A tragédia inevitável: por que Lulu (2011) é um desafio sonoro e audacioso de Lou Reed e do Metallica
Na história da música moderna, poucas colaborações soaram tão improváveis, tão arriscadas e, no final, tão visceralmente rejeitadas quanto a união entre uma das maiores e mais influentes bandas da história do metal, o Metallica, e o padrinho do art rock e da vanguarda, Lou Reed. Lulu (2011) não é um disco. É um acontecimento. É uma peça de teatro em áudio, uma ópera vanguardista, uma catarse. E é, inegavelmente, um dos trabalhos mais divisivos e incompreendidos da história recente do rock.
O álbum nasceu de um encontro no Rock and Roll Hall of Fame em 2009. A admiração mútua levou a dupla a um projeto. Lou Reed, em um movimento característico de sua veia mais teatral e experimental (que remonta a Metal Machine Music, lançado em 1975, ou à narrativa de Berlin, que saiu em 1973), propôs ao Metallica musicar as letras que ele havia escrito para uma encenação da peça expressionista alemã "Lulu", de Frank Wedekind. A influência central, portanto, não é musical, mas literária e dramática. A história de Lulu, a femme fatale cuja beleza e desejo sexual levam seus amantes à ruína e a ela a um destino trágico, exigia um acompanhamento instrumental que fosse mais do que riffs. Exigia uma paisagem sonora. O Metallica, livre das amarras do formato-canção, aceitou o desafio de atuar como essa orquestra de ruídos, jams e feedbacks.
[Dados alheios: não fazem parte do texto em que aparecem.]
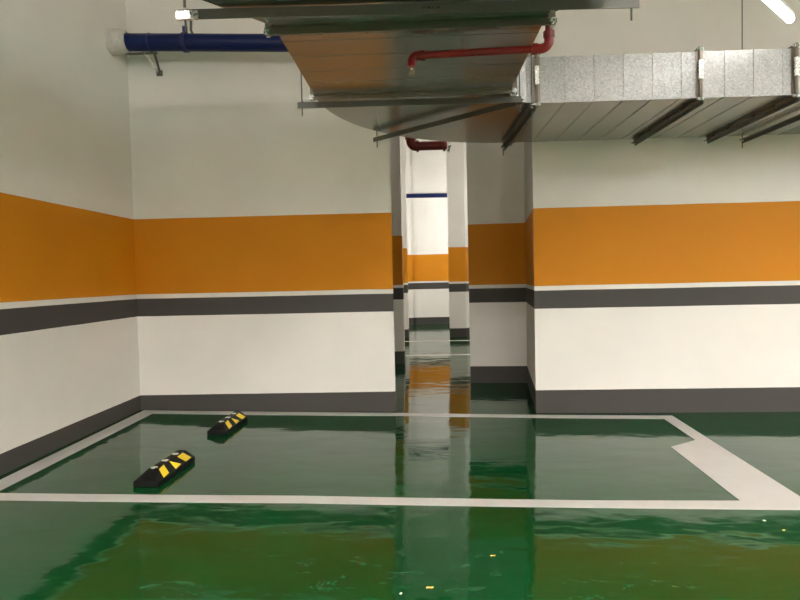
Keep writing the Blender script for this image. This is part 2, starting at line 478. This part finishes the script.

O grande problema de Lulu para o ouvinte tradicional é a falta de coesão entre o sprechgesang (canto falado/declamado) de Reed e a base de metal. O disco soa como se Lou Reed estivesse lendo poesia sobre uma jam mais densa e caótica do Metallica. No entanto, há momentos de inegável acerto: a primeira faísca surge em "The View", o primeiro single, que apresenta o vocal áspero e gritado de James Hetfield em contraponto ao monólogo de Reed, criando um diálogo (ou um embate) que funciona como um vislumbre da química possível. Em "Mistress Dread", a banda soa mais próxima do metal que seus fãs esperam, com riffs cortantes e pesados, mas ainda assim a serviço da arquitetura dramática, e não do formato tradicional de thrash. Já a peça final, "Junior Dad", com quase 20 minutos, é o epítome da ambição e, para muitos, o grande triunfo. É uma meditação melancólica sobre a relação pai e filho, menos metal e mais drone rock e ambient, com uma orquestração sublime no final. É a canção que mostra a capacidade do Metallica de criar uma atmosfera devastadora quando foca em textura, não em velocidade.
Lulu foi um fracasso comercial retumbante e recebeu uma onda de críticas negativas sem precedentes, especialmente entre a base de fãs do Metallica, que viu a parceria como uma traição ao thrash puro. Contudo, para o fã de Lou Reed (acostumado com obras que beiram o inaudível, como o já mencionado Metal Machine Music), Lulu foi mais uma provocação bem-sucedida. O álbum é a prova da coragem criativa e da inquietude do Metallica, que, mesmo sendo uma das maiores e mais icônicas bandas da história do metal, se arriscou em um território inóspito. É um disco que exige atenção e esforço, um desafio ao ouvinte que nos lembra que a música pode (e deve) ser desafiadora e não se limitar a agradar.
Finalmente, Lulu não se encaixa na discografia do Metallica: é uma entidade separada, uma obra sui generis. E, para aqueles dispostos a enfrentar a colisão de estilos, o disco oferece uma experiência densa, teatral e inegavelmente única. É um álbum que os colecionadores da banda precisam ter, não para ouvir todos os dias, mas para lembrar o quão audaciosa e estranha a música pode ser quando dois gênios de universos opostos decidem se encontrar, custe o que custar.